いのうただたか の ちずつくり

4.忠敬の測量

 当時、大名がおさめる地方の国々に入って測量をするには、幕府の命令書を持っていかなければ、協力してもらえません。ですから、各地の測量をするには幕府の許可(きょか)が必要でした。しかし、「子午線の1度の長さをはかる」ことを目的としたのでは、お役人の理解も得られず許可されません。
 そのころ幕府は、外国から国を守るため、正確な地図がほしいと考えていましたから、至時先生と忠敬らは蝦夷地(えぞち:現在の北海道)の地図をつくることを願い出て、測量しながら蝦夷地へ向かいます。  

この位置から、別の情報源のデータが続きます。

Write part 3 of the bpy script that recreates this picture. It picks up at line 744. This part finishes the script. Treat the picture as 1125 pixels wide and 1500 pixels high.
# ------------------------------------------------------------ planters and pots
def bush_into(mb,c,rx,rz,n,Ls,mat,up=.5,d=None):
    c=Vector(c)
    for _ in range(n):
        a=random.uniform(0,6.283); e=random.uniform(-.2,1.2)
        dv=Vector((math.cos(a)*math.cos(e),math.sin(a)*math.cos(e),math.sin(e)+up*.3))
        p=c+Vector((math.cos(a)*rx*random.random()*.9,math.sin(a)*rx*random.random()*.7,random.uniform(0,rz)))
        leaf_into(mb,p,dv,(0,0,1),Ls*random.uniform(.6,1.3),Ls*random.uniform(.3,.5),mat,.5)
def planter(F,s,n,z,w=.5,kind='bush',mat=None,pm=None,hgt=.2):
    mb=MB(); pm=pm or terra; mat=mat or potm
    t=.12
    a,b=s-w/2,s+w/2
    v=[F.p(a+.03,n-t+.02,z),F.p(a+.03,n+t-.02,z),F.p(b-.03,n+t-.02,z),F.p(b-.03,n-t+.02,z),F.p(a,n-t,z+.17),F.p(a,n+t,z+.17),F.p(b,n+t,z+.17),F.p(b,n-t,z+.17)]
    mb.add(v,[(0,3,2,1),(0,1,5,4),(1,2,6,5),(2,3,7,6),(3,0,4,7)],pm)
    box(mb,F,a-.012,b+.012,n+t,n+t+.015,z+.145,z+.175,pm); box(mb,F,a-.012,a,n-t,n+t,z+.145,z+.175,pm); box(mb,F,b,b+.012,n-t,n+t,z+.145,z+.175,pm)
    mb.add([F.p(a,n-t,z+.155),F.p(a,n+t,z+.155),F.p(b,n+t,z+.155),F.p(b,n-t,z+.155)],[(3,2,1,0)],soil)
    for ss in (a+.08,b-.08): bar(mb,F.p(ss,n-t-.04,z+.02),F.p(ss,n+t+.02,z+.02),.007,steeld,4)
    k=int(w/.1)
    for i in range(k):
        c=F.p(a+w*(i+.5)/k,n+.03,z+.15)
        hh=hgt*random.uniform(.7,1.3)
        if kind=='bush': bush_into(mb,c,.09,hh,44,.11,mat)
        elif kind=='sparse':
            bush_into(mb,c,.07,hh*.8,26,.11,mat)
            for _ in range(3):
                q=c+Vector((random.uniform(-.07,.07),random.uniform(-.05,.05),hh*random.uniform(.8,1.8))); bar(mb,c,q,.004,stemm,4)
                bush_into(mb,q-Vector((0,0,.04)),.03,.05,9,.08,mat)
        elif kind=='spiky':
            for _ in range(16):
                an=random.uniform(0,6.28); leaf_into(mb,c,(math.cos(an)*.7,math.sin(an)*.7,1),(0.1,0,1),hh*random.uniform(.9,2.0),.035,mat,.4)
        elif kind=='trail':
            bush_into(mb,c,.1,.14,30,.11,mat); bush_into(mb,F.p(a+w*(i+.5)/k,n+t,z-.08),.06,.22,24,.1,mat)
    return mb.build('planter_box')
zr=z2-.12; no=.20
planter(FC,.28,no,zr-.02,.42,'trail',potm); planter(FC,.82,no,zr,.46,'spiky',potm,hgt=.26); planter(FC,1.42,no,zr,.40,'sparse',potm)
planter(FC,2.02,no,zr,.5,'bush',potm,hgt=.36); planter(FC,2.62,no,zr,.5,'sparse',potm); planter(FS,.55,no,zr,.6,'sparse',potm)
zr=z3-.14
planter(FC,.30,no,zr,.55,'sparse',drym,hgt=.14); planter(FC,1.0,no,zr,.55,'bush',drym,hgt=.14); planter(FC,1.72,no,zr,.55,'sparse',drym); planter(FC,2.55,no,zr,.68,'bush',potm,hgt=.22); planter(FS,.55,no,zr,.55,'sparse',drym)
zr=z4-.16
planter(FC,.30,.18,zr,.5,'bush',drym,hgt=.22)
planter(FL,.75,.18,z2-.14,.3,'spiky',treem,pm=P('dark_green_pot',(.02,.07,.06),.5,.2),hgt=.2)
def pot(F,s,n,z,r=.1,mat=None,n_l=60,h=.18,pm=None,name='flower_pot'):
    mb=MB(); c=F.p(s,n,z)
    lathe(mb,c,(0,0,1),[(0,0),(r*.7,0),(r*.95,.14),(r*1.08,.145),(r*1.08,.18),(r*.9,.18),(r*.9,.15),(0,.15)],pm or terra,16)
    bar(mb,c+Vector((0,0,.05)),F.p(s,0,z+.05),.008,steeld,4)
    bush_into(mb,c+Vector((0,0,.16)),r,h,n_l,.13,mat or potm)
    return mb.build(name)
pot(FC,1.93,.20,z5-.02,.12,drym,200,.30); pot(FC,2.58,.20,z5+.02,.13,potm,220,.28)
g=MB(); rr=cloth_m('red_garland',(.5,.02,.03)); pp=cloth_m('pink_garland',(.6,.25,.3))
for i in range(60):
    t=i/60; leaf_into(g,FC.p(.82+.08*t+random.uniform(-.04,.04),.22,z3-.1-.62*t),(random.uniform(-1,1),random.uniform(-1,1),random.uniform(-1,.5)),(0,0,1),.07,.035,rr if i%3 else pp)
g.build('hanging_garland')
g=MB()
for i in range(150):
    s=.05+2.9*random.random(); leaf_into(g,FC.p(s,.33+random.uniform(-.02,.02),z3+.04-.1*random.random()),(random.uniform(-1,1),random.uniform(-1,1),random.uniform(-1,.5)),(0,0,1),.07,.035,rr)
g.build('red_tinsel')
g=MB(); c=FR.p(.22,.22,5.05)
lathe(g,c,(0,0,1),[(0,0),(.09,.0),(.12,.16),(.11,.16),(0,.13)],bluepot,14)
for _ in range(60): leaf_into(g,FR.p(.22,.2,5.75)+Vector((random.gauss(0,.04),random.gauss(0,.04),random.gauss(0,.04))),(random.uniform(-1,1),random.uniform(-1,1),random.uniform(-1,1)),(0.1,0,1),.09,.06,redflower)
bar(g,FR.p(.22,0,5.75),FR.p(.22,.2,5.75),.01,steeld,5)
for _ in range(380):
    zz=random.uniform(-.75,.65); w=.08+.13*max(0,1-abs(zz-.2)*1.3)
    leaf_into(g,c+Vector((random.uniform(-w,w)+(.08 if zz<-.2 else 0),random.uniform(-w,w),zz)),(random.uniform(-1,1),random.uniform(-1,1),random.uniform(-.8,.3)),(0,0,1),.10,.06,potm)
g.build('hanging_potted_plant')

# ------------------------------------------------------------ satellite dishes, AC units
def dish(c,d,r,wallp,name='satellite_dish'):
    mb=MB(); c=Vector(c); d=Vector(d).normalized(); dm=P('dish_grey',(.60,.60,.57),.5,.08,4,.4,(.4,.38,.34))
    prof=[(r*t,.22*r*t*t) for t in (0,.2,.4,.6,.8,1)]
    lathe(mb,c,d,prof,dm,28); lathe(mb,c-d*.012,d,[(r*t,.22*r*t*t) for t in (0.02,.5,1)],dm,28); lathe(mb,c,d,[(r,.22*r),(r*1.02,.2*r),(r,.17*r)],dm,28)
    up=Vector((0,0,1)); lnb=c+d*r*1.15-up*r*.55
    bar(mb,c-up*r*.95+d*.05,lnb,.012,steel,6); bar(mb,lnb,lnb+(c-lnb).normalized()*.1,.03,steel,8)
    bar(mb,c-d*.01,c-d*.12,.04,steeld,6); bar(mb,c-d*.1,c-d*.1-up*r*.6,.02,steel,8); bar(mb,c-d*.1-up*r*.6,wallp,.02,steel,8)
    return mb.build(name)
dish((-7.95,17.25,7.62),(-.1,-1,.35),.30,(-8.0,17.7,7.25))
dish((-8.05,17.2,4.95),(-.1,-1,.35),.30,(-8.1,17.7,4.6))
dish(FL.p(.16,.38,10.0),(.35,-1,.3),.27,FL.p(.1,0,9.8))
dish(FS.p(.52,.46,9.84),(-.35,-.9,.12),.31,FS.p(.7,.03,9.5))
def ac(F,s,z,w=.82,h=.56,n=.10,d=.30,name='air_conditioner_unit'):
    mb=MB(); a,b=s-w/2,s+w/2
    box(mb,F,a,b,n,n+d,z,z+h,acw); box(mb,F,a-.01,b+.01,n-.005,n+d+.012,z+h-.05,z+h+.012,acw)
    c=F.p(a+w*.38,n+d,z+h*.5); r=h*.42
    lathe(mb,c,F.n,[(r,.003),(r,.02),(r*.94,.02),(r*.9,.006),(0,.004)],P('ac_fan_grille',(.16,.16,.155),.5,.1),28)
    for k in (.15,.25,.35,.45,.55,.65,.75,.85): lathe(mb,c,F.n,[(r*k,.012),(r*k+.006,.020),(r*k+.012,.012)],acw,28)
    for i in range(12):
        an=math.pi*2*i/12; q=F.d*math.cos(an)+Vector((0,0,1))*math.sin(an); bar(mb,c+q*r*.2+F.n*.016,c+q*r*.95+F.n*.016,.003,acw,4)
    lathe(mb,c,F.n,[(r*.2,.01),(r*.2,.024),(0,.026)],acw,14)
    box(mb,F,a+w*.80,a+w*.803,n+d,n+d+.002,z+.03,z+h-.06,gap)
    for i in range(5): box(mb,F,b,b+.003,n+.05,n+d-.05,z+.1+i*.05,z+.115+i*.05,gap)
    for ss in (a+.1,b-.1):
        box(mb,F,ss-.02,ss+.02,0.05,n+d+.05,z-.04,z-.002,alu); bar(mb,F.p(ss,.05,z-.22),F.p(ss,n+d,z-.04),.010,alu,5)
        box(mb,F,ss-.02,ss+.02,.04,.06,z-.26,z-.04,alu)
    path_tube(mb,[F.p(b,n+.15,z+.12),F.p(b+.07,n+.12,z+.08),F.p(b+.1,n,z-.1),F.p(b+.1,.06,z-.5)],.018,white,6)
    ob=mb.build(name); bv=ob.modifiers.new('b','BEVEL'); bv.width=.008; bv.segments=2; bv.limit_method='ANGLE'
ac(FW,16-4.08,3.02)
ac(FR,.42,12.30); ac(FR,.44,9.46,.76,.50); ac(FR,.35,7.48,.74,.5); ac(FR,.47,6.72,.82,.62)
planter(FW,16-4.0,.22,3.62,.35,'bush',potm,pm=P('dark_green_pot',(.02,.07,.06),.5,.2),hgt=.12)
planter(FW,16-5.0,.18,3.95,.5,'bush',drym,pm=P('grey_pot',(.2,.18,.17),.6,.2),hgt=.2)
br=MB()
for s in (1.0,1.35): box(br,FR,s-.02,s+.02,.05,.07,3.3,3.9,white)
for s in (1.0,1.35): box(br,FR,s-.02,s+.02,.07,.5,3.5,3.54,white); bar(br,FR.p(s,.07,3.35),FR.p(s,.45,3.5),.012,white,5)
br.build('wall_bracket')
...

 このように、ほんとうの測量の目的は、子午線の長さを求めることでした。しかし、測量を続け地図を作るうちに、しだいに日本の領土(りょうど)を正確にあらわす地図を作ることに変化していきます。
 その測量の初めは、忠敬自身のお金を使って行いました。しかし、一定の地図が作成されてからは、そのできばえのことから幕府の理解も得られ、幕府の資金と命令によって地方の大名に協力してもらいながら測量が行われるようになりました。  

 測量の方法については、あとでくわしく説明しますが、(どうせんほう)といわれる歩測や鉄鎖(てつさ:てつのくさりでできたものさし)、間縄(けんなわ:竹や麻などでできたものさし)で長さをはかり、磁針(じしん:じしゃく)や象限儀(しょうげんぎ)というきかいで角を測る方法によりました。
 もちろん、星の位置を測る天文測量も行って、江戸で観測した値などとの差から、南北の距離を求めました。
 至時先生との約束である、子午線1度の長さを求めました。
 28里2分(110.85km)です。これは、いまの値(110.98km)比べても1/1,000しか違わない正確なものでした。